The Art of Storytelling: 

  1. Authenticity is everything: Products should feel like natural extensions of the story and characters. Barbie cleverly incorporated sponsor brands while staying true to its universe. Similarly to Stranger Things using Eggo waffles to enhance the 80s setting.

  2. Character and brand alignment: Brands should resonate with the characters' personalities. Stranger Things strategically placed Lacoste on Jason, aligning with his preppy persona.

  3. Subtleness is key: Obvious product placement can be jarring. Mean Girls overdid it with continued mentions of e.l.f and Samsung, resulting in audience criticism

The Science of Measurement: 

  1. Predictive analytics: Tools like eye-tracking and AI can gauge viewer attention and predict emotional response to placements before filming begins, enabling strategic placement decisions.
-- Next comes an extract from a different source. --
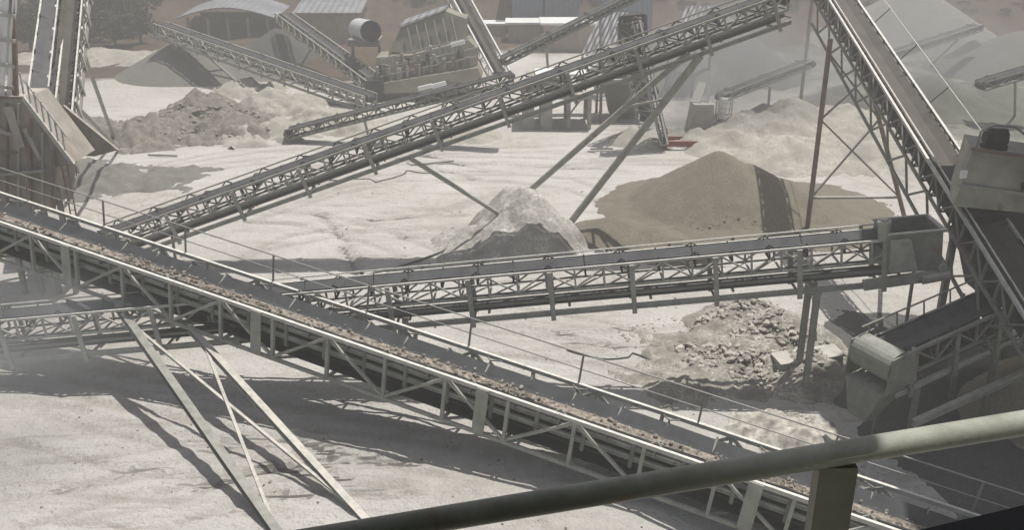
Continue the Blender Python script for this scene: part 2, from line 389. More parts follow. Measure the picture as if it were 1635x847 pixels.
pile('gravel_pile', 'low tan gravel mound between the white earth block and the large tan cone',
     [(q.x, q.y, 1.0, 2.6), (q.x+1.8, q.y-1.2, .9, 2.4), (q.x+2.8, q.y-2.6, .8, 2.2)], M['pile_tan'], .05, .1, 2, step=.16)
p = solve(300, 60, 136, .6); p = (p[0], p[1], p[2]*1.16, p[3]*1.2)
pile('gravel_pile', 'grey gravel cone under the raised end of the far left stacker', [p, (p[0]+3.5, p[1]+1, p[2]*.75, p[3]*.9)], M['pile_grey'], .05, .04, 3)
p = solve(440, 42, 102, .68)
pile('gravel_pile', 'dark grey gravel cone below the second stacker beside the long grey roof', [p], M['pile_dark'], .05, .03, 4)
# rocky heap left
q = atz(320, 148, 2.2); q2 = atz(235, 185, 1.6); q3 = atz(380, 180, 1.4)
pile('rock_heap', 'rough grey brown heap of broken rock beside the left tower legs',
     [(q.x, q.y, 2.3, 4.6), (q2.x, q2.y, 1.5, 4.2), (q3.x, q3.y, 1.7, 4.2), (q.x-8, q.y-4, 1.0, 2.8)], mat('grey_brown_broken_rock', (.26,.24,.205), .3, .95, 2.5, bump=1, bscale=9, base2=(.38,.355,.31), fine=.4), .1, .8, 5, step=.18, cat='rock heap')
hs = [(430,140,1.8,3.6),(478,150,1.3,3),(520,170,1.2,2.8),(400,125,1.2,3),(440,190,1.0,3),(560,190,.8,2.4),(395,205,.7,2.5)]
P = []
for a, b_, h, r in hs:
    c = atz(a, b_, h); P.append((c.x, c.y, h, r))
pile('earth_mound', 'pale lumpy earth mounds between the brown rock heap and the long conveyor', P, M['pile_pale'], .1, .7, 6, step=.2, cat='mound')
q = atz(200, 85, 1)
pile('earth_mound', 'low pale earth bank at the back edge of the yard behind the left tower', [(q.x-4, q.y+2, 1.3, 5), (q.x+3, q.y+1, 1.1, 4), (q.x+7, q.y, .8, 2.5), (q.x-10, q.y+3, 1., 4)], M['pile_pale'], .1, .4, 7, cat='mound')
q = atz(160, 275, .6)
pile('rock_heap', 'low spread of grey rock waste at the foot of the left tower', [(q.x, q.y, .7, 3.6), (q.x+3.5, q.y+.4, .55, 2.6), (q.x-3, q.y+1.5, 1.4, 3)], M['pile_grey'], .1, .5, 8, step=.2, cat='rock heap')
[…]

  2. Targeted testing: Consider genre and audience demographics when testing placements. A drama like Stranger Things can utilize more explicit placements than a comedy or different category.

  3. Measuring success: Utilize methods like brand awareness surveys, social media monitoring, and sales data analysis to evaluate the impact of product placements.

Marketers, embrace the dual approach! Effectively combining the art and science of product placement to unlock the full potential and maximum value. Collaborate with producers to weave products tactically into the narrative tapestry. Utilize creative testing to ensure alignment between the brand and audience for a successful product placement.